◆ **EXERCISE OBJECTIVE**:
Leave out all pictures and return, exactly as written, the lines from the line containing "Write the bpy" to the line containing "F = 1460.0;", both ends kept.

BEGIN THE RECORDS

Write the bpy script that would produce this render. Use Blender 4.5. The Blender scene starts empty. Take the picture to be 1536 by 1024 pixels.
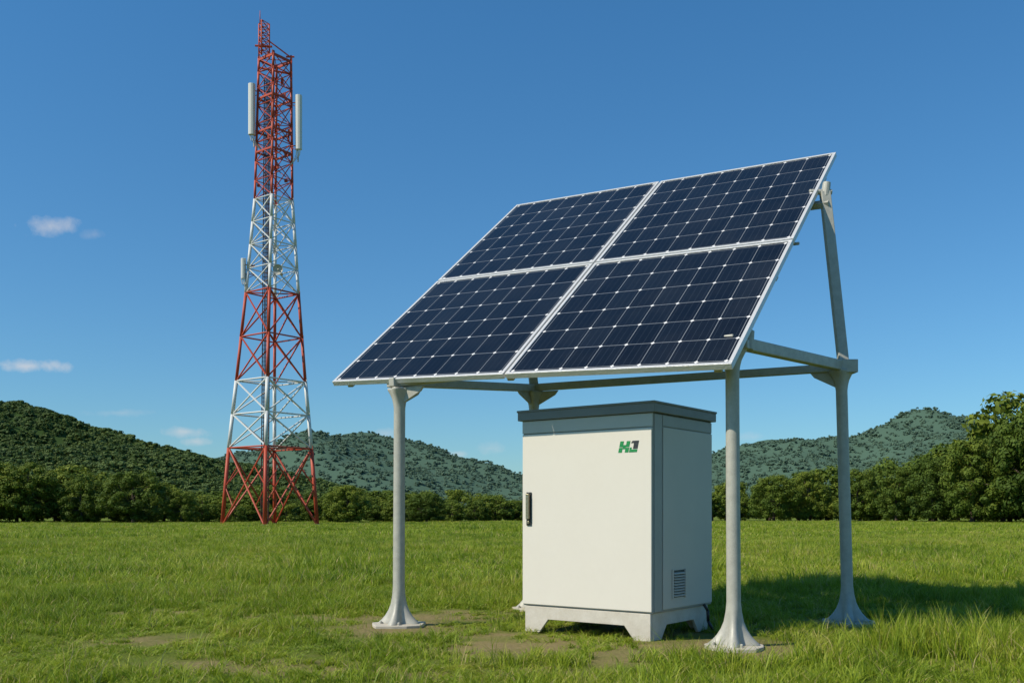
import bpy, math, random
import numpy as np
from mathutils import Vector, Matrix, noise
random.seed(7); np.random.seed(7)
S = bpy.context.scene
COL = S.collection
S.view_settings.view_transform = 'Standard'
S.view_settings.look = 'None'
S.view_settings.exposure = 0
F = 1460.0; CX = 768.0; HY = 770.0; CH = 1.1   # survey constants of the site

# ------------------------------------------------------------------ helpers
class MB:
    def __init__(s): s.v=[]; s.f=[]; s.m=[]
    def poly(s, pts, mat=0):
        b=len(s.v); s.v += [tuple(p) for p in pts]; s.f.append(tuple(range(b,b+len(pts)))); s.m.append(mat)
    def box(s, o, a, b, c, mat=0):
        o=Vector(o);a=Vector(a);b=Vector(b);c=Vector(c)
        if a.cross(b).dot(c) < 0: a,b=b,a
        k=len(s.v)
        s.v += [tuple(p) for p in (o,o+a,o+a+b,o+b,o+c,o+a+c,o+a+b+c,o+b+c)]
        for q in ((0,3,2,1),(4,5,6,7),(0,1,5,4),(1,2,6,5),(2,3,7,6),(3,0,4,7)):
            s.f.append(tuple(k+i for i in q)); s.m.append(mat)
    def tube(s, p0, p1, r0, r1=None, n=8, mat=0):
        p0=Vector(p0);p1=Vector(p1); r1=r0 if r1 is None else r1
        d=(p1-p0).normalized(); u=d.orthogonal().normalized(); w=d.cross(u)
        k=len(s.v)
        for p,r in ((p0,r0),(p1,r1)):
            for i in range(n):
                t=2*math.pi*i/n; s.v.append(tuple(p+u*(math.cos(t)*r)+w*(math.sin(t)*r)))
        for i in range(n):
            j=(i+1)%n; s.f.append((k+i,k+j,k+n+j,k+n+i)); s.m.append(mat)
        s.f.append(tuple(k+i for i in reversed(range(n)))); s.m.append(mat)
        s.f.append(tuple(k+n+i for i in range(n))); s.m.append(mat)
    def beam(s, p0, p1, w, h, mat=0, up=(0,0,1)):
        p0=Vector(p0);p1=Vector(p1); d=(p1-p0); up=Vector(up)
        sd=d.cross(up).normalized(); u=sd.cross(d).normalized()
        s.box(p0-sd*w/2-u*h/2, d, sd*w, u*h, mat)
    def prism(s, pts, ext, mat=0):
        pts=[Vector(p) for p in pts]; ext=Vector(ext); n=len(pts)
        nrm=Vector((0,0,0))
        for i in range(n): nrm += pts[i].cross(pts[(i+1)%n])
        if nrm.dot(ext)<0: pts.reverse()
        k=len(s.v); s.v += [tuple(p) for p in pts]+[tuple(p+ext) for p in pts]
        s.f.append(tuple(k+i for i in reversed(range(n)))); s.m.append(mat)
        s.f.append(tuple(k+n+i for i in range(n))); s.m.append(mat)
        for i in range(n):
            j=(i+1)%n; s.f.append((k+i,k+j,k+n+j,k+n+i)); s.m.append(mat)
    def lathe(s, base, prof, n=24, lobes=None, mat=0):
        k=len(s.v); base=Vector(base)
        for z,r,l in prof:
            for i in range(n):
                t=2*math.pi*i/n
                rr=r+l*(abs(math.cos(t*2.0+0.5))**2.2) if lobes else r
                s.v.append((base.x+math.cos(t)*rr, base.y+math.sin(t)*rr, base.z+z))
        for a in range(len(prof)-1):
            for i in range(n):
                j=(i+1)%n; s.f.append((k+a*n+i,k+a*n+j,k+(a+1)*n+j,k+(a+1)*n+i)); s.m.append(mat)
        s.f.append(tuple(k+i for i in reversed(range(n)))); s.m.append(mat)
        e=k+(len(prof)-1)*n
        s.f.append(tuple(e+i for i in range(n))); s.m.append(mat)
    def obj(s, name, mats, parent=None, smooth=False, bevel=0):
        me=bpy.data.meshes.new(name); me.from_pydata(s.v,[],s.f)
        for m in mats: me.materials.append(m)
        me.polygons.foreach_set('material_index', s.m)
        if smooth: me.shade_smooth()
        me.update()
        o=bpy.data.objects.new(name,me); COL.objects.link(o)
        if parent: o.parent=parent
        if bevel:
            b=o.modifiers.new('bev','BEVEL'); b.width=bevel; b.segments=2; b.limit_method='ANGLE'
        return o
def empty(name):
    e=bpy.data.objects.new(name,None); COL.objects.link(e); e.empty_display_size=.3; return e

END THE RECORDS
BEGIN THE RECORDS

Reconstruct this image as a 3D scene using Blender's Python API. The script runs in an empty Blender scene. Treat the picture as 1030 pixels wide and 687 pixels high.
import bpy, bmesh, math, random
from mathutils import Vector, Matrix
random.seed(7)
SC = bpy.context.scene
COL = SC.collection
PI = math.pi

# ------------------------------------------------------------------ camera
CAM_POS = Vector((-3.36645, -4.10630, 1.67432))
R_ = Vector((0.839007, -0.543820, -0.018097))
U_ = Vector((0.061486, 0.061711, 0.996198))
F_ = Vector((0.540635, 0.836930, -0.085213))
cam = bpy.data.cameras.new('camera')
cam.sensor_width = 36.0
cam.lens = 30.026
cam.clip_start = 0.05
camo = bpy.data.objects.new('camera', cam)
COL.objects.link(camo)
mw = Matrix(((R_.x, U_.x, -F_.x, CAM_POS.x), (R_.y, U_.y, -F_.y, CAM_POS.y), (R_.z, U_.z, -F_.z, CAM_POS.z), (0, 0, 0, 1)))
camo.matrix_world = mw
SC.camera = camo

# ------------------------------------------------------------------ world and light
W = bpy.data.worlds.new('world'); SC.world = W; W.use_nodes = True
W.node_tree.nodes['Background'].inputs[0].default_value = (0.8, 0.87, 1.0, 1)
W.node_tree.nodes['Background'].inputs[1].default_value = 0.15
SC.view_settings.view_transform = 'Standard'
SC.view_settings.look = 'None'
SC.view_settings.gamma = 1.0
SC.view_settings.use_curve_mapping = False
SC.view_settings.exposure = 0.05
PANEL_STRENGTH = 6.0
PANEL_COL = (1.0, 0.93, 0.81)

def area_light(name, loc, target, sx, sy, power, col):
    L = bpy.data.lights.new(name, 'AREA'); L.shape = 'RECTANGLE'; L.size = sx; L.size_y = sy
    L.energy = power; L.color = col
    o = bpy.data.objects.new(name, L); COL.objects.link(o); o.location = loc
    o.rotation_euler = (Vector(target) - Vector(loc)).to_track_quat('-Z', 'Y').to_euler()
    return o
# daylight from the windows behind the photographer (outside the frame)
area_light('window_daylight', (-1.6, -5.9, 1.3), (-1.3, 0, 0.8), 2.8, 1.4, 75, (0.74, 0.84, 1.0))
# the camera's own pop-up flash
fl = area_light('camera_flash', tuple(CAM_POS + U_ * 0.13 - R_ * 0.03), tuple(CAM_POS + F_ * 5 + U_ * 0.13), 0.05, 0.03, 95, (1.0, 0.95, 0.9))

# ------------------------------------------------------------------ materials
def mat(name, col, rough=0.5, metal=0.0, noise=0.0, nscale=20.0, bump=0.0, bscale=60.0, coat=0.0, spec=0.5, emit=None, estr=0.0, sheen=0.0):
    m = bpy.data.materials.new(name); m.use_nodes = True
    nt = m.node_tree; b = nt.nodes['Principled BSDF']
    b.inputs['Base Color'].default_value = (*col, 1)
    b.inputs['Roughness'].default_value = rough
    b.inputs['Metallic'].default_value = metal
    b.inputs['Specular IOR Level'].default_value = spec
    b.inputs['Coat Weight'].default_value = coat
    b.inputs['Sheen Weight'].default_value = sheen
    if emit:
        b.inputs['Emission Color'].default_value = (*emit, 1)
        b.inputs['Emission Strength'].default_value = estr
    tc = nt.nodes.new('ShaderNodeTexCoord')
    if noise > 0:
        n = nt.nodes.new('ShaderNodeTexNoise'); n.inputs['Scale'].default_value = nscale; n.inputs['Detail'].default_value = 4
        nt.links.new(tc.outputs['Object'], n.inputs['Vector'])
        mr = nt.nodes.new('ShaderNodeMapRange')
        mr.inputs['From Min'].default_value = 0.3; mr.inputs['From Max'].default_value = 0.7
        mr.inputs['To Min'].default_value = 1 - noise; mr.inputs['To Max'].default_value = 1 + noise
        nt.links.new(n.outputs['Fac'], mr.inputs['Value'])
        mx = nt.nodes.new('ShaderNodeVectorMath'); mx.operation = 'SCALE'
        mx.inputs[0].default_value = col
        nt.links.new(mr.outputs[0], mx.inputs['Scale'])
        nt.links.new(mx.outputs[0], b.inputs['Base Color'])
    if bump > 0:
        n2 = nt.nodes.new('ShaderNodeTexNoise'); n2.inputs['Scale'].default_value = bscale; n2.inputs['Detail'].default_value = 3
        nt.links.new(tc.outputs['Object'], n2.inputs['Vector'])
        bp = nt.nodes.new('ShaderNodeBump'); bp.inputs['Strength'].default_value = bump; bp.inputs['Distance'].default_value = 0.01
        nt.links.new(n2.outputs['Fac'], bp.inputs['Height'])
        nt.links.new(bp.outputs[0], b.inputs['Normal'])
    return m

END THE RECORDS

◆ **OUTPUT**:
Write the bpy script that would produce this render. Use Blender 4.5. The Blender scene starts empty. Take the picture to be 1536 by 1024 pixels.
import bpy, math, random
import numpy as np
from mathutils import Vector, Matrix, noise
random.seed(7); np.random.seed(7)
S = bpy.context.scene
COL = S.collection
S.view_settings.view_transform = 'Standard'
S.view_settings.look = 'None'
S.view_settings.exposure = 0
F = 1460.0; CX = 768.0; HY = 770.0; CH = 1.1   # survey constants of the site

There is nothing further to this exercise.